The maxims of ancient politics contain, in general, so little humanity and moderation that it seems superfluous to give any particular reason for the violences committed at any particular period; yet I cannot forbear observing that the laws in the latter ages of the Roman commonwealth were so absurdly contrived that they obliged the heads of parties to have recourse to these extremities. All capital punishments were abolished. However criminal, or, what is more, however dangerous any citizen might be, he could not regularly be punished otherwise than by banishment; and it became necessary in the revolutions of party to draw the sword of private vengeance; nor was it easy, when laws were once violated, to set bounds to these sanguinary proceedings. Had Brutus himself prevailed over the Triumvirate, could he, in common prudence, have allowed Octavius and Anthony to live, and have contented himself with banishing them to Rhodes or Marseilles, where they might still have plotted new commotions and rebellions? His executing C. Antonius, brother to the Triumvir, shows evidently his sense of the matter. Did not Cicero, with the approbation of all the wise and virtuous of Rome, arbitrarily put to death Catiline’s associates contrary to law and without any trial or form of process? And if he moderated his executions, did it not proceed either from the clemency of his temper or the conjunctures of the times? A wretched security in a government which pretends to laws and liberty!

Thus, one extreme produces another. In the same manner as excessive severity in the laws is apt to beget great relaxation in their execution, so their excessive lenity naturally produces cruelty and barbarity. It is dangerous to force us, in any case, to pass their sacred boundaries. {p138}

One general cause of the disorders so frequent in all ancient governments seems to have consisted in the great difficulty of establishing any aristocracy in those ages, and the perpetual discontents and seditions of the people whenever even the meanest and most beggarly were excluded from the legislature and from public offices. The very quality of freeman gave such a rank, being opposed to that of slave, that it seemed to entitle the possessor to every power and privilege of the commonwealth. Solon’s laws excluded no freeman from votes or elections, but confined some magistracies to a particular census; yet were the people never satisfied till those laws were repealed. By the treaty with Antipater, no Athenian had a vote whose census was less than 2000 drachmas (about £60 sterling). And though such a government would to us appear sufficiently democratical, it was so disagreeable to that people that above two-thirds of them immediately left their country. Cassander reduced that census to the half, yet still the government was considered as an oligarchical tyranny and the effect of foreign violence.

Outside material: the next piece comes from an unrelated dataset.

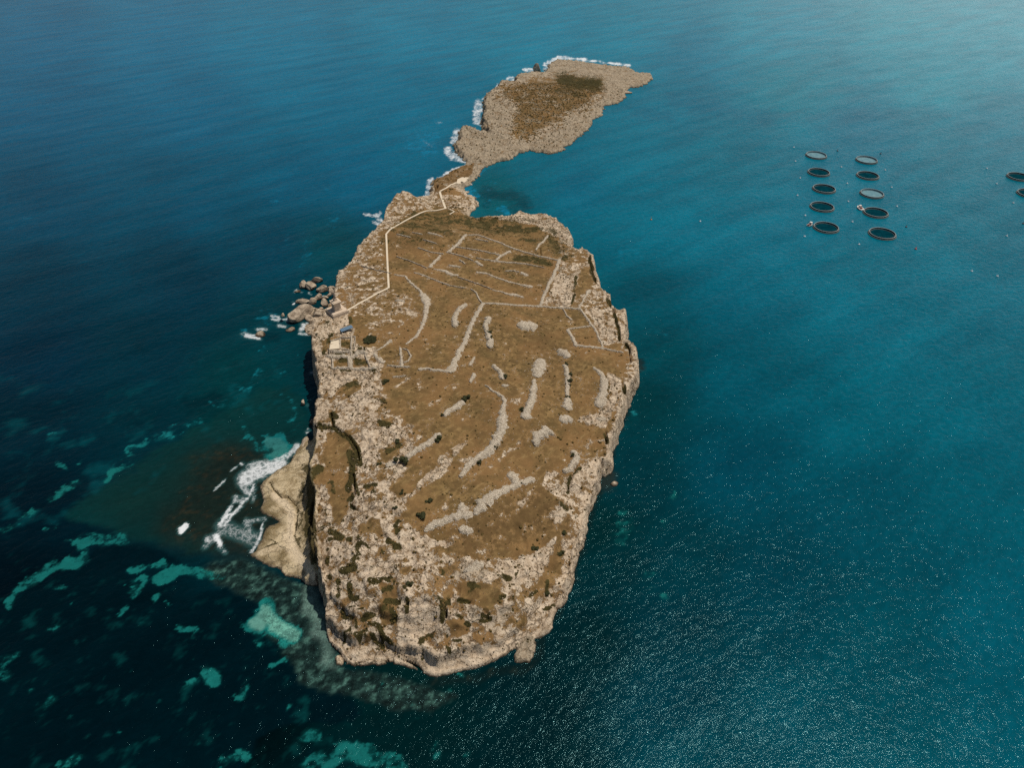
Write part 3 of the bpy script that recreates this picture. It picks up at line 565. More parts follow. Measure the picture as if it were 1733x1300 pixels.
SAND = [('G', '70,545 130,515 190,470 250,440 320,430 360,400', 42, .75), ('G', '330,350 400,340 460,330 520,335', 42, .75), ('G', '40,620 60,580', 22, .55), ('G', '290,610 310,560 230,530', 20, .5),
 ('G', '170,760 240,710 280,680', 26, .4), ('G', '20,860 60,810', 40, .5), ('G', '0,930 30,910', 40, .5), ('G', '560,465 640,440 700,440', 24, .85), ('G', '545,555 590,520 610,500', 36, .8), ('G', '680,500 720,480', 36, .9),
 ('G', '750,460 850,480 920,490', 32, .9), ('G', '660,590 680,570', 18, .8), ('G', '500,650 530,620', 16, .7), ('G', '760,710 830,725', 22, .9), ('G', '820,745', 18, .9), ('G', '1090,690 1130,640 1170,700 1240,740', 68, 1.15),
 ('G', '1150,870 1210,840', 14, .9), ('G', '1090,770', 22, .9), ('G', '1200,780', 40, .7), ('G', '870,900 915,925', 42, .95), ('G', '770,960 810,930', 16, .75), ('G', '1010,1000 1050,960', 28, .7), ('G', '140,980', 32, .5),
 ('G', '180,1070 220,1010', 40, .5), ('G', '300,1090', 22, .5), ('G', '370,1170', 30, .5), ('G', '440,915', 26, .45), ('G', '330,765', 22, .5), ('G', '260,1290 380,1250', 36, .4), ('G', '510,1150', 16, .6), ('G', '850,1200', 14, .5), ('G', '820,840', 14, .4), ('G', '550,890', 16, .4), ('G', '510,840', 12, .4), ('G', '420,600', 24, .3), ('G', '720,610', 16, .5), ('G', '990,890', 10, .5), ('G', '1180,940', 14, .7), ('G', '940,1080', 12, .5), ('G', '1220,1040', 18, .7), ('G', '680,1020', 14, .6),
 ('G', '930,1290 1000,1240 1040,1250', 42, .75), ('G', '10,290 80,260 140,215', 24, .6), ('G', '200,160 280,120 340,100', 24, .45), ('G', '190,290 240,280', 14, .6), ('G', '460,60 560,10', 22, .55), ('G', '340,330', 20, .3),
 ('K', '220,880 260,880', 26, .5), ('K', '250,1000 290,1020', 20, .7), ('K', '350,990', 24, .6), ('K', '210,960', 20, .4), ('K', '470,1060 540,1010 570,970', 28, .65), ('K', '220,1150 350,1090', 26, .5), ('K', '560,940 650,900', 16, .6), ('K', '690,890 780,840 880,820', 20, .55), ('K', '540,860 620,840', 24, .3), ('K', '860,830 760,880', 12, .5),
 ('K', '950,740 1020,730 1100,660 1150,600', 30, .42), ('K', '1000,730', 16, .6), ('K', '1150,510', 24, .55), ('K', '1170,360 1200,340', 40, .55), ('K', '340,790', 24, .3), ('K', '0,660 50,620', 24, .35), ('K', '150,600', 18, .35), ('K', '200,440', 16, .3), ('K', '450,830', 14, .4),
 ('K', '1350,20 1340,130', 26, .35), ('K', '1270,220', 26, .35), ('K', '1080,850 1110,920', 18, .6), ('K', '1130,930 1200,900', 18, .45), ('K', '1270,800 1310,850', 34, .45), ('K', '1250,700 1300,760', 40, .35), ('K', '1200,560 1250,600', 40, .3),
 ('M', '40,570 100,570', 55, .8), ('M', '80,720 250,640 400,670 480,710', 80, .75), ('M', '690,640', 70, .5), ('M', '860,650', 36, .5), ('M', '300,440', 18, .8), ('M', '600,480', 24, .4), ('M', '820,280', 20, .45), ('M', '180,600', 30, .4), ('M', '570,420', 30, .4),
 ('M', '650,310', 40, .3), ('M', '400,350 420,300', 24, .5), ('M', '760,350 680,330', 14, .4), ('H', '130,60 130,140', 70, .5), ('H', '230,300 240,340', 60, .4), ('H', '300,390', 34, .5), ('H', '310,85', 34, .35), ('H', '330,170', 34, .3), ('H', '200,10', 40, .3), ('H', '120,940', 80, .3), ('H', '300,830 500,840', 120, .22),
 ('F', '130,60 180,70', 40, .35), ('F', '270,395 310,395', 24, .3), ('F', '160,715 185,712', 16, .8), ('F', '130,1140', 56, .55), ('F', '330,1035', 36, .4), ('F', '210,530', 24, .4), ('F', '120,760', 24, .5), ('F', '265,940', 26, .4), ('F', '330,710', 50, .25), ('F', '210,1090', 40, .3),
 ('S', '50,950 120,910 230,870', 50, .25), ('S', '330,1060 430,1080', 90, .22), ('S', '930,740', 36, .3), ('S', '850,800', 24, .25), ('S', '1160,840', 30, .35), ('S', '1400,930', 56, .35), ('S', '1220,1000', 40, .32), ('S', '1290,980', 60, .3), ('S', '1390,780', 50, .3), ('S', '1640,740', 34, .4), ('S', '1300,1070', 26, .4), ('S', '1270,1110', 24, .4), ('S', '200,980', 60, .2), ('S', '620,840', 60, .18), ('S', '1000,1040', 60, .16), ('S', '440,1165', 50, .2), ('S', '1190,1190', 50, .3),
 ('1', '330,580 400,560 400,600', 84, .5), ('1', '330,720 220,750', 60, .3), ('1', '380,700', 70, .3), ('1', '445,460', 30, .4), ('1', '430,400', 60, .25), ('1', '790,930', 44, .8), ('1', '740,790', 30, .5), ('1', '700,840', 60, .3), ('1', '1000,720', 90, .3), ('1', '720,890', 26, .5), ('1', '1080,870', 26, .3), ('1', '600,820 640,860', 44, .75), ('1', '650,740 700,700', 40, .6), ('1', '1350,530', 80, .22), ('1', '820,850', 30, .3),
 ('L', '800,130 900,140 930,180 860,210', 110, 1.0), ('L', '700,200 780,230', 40, .4), ('L', '850,760', 60, .35), ('L', '630,60 660,130', 24, .5), ('L', '560,120 620,90', 20, .4), ('C', '240,620 380,600 400,680', 90, .4), ('C', '300,1000', 60, .5), ('C', '60,780 120,740', 60, .45), ('C', '600,200', 80, .3), ('C', '550,330', 50, .2),
 ('P', '30,650 60,700', 40, .5), ('P', '50,420', 40, .35), ('P', '80,640', 30, .4), ('P', '20,900 60,960', 30, .4), ('P', '90,760 60,860', 26, .45), ('P', '60,240 120,100', 26, .25)]
sd_ = strokes(WU + q1 * 14 + q3 * 5, WV + q2 * 9 + q3 * 4, [(a_, b_, c_ * 1.35 + 4, d_) for a_, b_, c_, d_ in SAND])
soft = np.where(WV < 520, .9, .45)
q5 = fbm(WX, WY, 7, 5, 47, .65)
sm = np.clip(sd_ * 1.3 + np.minimum(sd_ * 2.5, 1) * (1.15 * q5 + .55 * q3 + .3 * q1) - .3, 0, 1.1)
dim = np.clip((WV - 300) / 500, 0, 1)[..., None]
sc = np.array(lin(0, 112, 146)) * (1 - dim) + np.array(lin(20, 98, 94)) * dim
sc = sc * (1 - np.clip(sd_ - .95, 0, .3)[..., None] * 3) + np.array(lin(110, 160, 145)) * np.clip(sd_ - .95, 0, .3)[..., None] * 3
mm = sstep(.0, .95, sm)[..., None] * .95
blend(.8 * strokes(PU, PV, [('M', '190,700', 44, .9), ('M', '20,640', 30, .5), ('G', '1330,1230', 20, .8), ('1', '700,850 830,860 900,900', 70, .55), ('1', '850,950', 26, .6), ('1', '690,900', 40, .4), ('K', '840,730 930,720', 60, .75), ('K', '620,480', 70, .3), ('K', '1030,570', 60, .4), ('K', '740,640', 30, .4), ('K', '800,770 1000,780', 40, .3), ('K', '500,800 640,800', 50, .35), ('K', '1180,450 1230,440', 30, .5), ('C', '820,70', 40, .5), ('C', '530,340', 24, .4)]), (0, 26, 32))
blend(.55 * strokes(PU, PV, [('1', '1400,560', 1, 0), ('X', '1140,170 1200,180 1300,200', 26, .5), ('X', '1080,190 1140,200', 16, .4), ('X', '1180,300 1250,300', 30, .0), ('X', '1250,205 1600,190', 20, .25)]), (6, 66, 90))
FOAM = [('L', '1040,160 990,220', 50, .9), ('L', '960,240 860,290', 60, .85), ('L', '900,310 760,350 690,380 620,430', 130, .98), ('L', '660,400 600,480 640,520', 50, .8), ('L', '650,320 760,300', 50, .8), ('L', '690,470 660,560 600,630 540,690 450,800', 20, 1), ('L', '560,580 620,590', 60, .72), ('L', '520,640 450,730', 30, 1),
 ('L', '400,870 430,930', 44, 1.3), ('L', '330,900 390,880', 60, .85), ('L', '450,800 600,860 700,900', 120, .62), ('L', '620,760 780,735', 36, .7), ('L', '640,760 660,850', 60, .66), ('L', '760,780 740,900 670,990', 22, 1), ('L', '155,790 120,835', 46, 1.5), ('L', '600,300', 30, 1), ('L', '560,320 520,360', 12, .8), ('L', '470,430 380,515', 12, .85),
 ('L', '420,960 470,1000', 34, .75), ('L', '700,480 690,600', 30, .6), ('L', '440,740 420,880', 40, .6), ('L', '300,960 350,930', 40, .55), ('L', '500,700 420,780', 16, 1.2), ('L', '560,560 540,600', 30, .8),
 ('C', '110,800 180,820 270,830', 56, .95), ('C', '240,740 340,740', 30, .8), ('C', '60,790 110,780', 30, .6), ('C', '400,580 500,590 480,630 410,620', 30, .85), ('C', '540,620 580,620', 24, .8), ('C', '600,630 640,560', 44, .9), ('C', '480,690 560,700', 34, .8), ('C', '660,435', 34, 1.2), ('C', '780,690 750,740', 60, .95), ('C', '830,650 790,680', 30, .8), ('C', '730,790 870,790', 30, .85), ('C', '1000,355 1050,350', 14, .9),
 ('C', '690,280 680,300', 26, .85), ('C', '840,320 860,325', 14, .8), ('C', '840,190', 20, .9), ('C', '760,310', 14, .7), ('P', '230,330 260,320', 30, .62), ('P', '200,960 190,990', 36, .8), ('P', '250,990', 40, .5), ('P', '200,690', 30, .35), ('P', '230,630', 20, .5),
 ('2', '480,410 560,430 620,400', 30, .85), ('2', '590,430 620,470', 50, .9), ('2', '560,480 600,495', 26, .8), ('2', '1050,120 1060,180 1050,230', 42, .9), ('2', '1010,250', 24, .9), ('2', '1160,80 1230,40 1330,10', 30, .95), ('2', '1100,110 1160,80', 20, .7),
 ('1', '400,775 390,850', 30, .85), ('1', '480,740 560,710', 22, .95), ('1', '610,680 570,650 520,640 500,610', 50, .95), ('1', '530,570 545,510', 44, .85), ('1', '640,400 690,400', 22, 1), ('1', '660,360 650,450 690,465', 50, .85), ('1', '690,340', 24, .8), ('1', '765,262', 18, .9), ('1', '820,225 860,235', 26, .9), ('1', '905,180 950,182', 20, .9), ('1', '1015,150 1080,122 1150,118', 24, 1), ('1', '1150,120 1300,138 1470,158', 11, 1.1), ('1', '1015,175 1050,150', 24, .8), ('1', '370,860 420,845', 14, .8), ('1', '690,490 730,515', 12, .5), ('1', '370,560 410,590', 16, .45), ('1', '390,600', 10, .5), ('1', '430,465 465,462', 8, .6), ('1', '1100,590', 6, .3), ('1', '690,720 740,705', 12, .35), ('1', '1300,420', 8, .4)]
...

Servius Tullius’s laws seem very equal and reasonable, by fixing the power in proportion to the property, yet the Roman people could never be brought quietly to submit to them.

In those days there was no medium between a severe, jealous aristocracy, ruling over discontented subjects, and a turbulent, factious, tyrannical democracy.

But, thirdly, there are many other circumstances in which ancient nations seem inferior to the modern, both for the happiness and increase of mankind. Trade, manufactures, industry were nowhere in former ages so flourishing as they are at present in Europe. The only garb of the ancients, both for males and females, seems to have been a kind of flannel which they wore commonly white or gray, and which they scoured as often as it grew dirty. Tyre, which carried on, after Carthage, the greatest commerce of any city in the Mediterranean before it was destroyed by Alexander, was no mighty city, if we credit {p139} Arrian’s account of its inhabitants.​[68] Athens is commonly supposed to have been a trading city; but it was as populous before the Median War as at any time after it, according to Herodotus,​[69] and yet its commerce at that time was so inconsiderable that, as the same historian observes, even the neighbouring coasts of Asia were as little frequented by the Greeks as the Pillars of Hercules—for beyond these he conceived nothing.

Great interest of money and great profits of trade are an infallible indication that industry and commerce are but in their infancy. We read in Lysias of 100 per cent. profit made of a cargo of two talents, sent to no greater distance than from Athens to the Adriatic. Nor is this mentioned as an instance of exorbitant profit. Antidorus, says Demosthenes, paid three talents and a half for a house which he let at a talent a year; and the orator blames his own tutors for not employing his money to like advantage. “My fortune,” says he, “in eleven years minority ought to have been tripled.” The value of twenty of the slaves left by his father he computes at 40 minas, and the yearly profit of their labour at 12. The most moderate interest at Athens (for there was higher often paid) was 12 per cent., and that paid monthly. Not to insist upon the exorbitant interest of 34 per cent. to which the vast sums distributed in elections had raised money at Rome, we find that Verres, before that factious period, stated 24 per cent. for money, which he left in the publicans’ hands. And though Cicero declaims against this article, it is not on account of the extravagant usury, but because it had never been customary to state any interest on such occasions. Interest, indeed, sunk at Rome after the settlement of the empire; {p140} but it never remained any considerable time so low as in the commercial states of modern ages.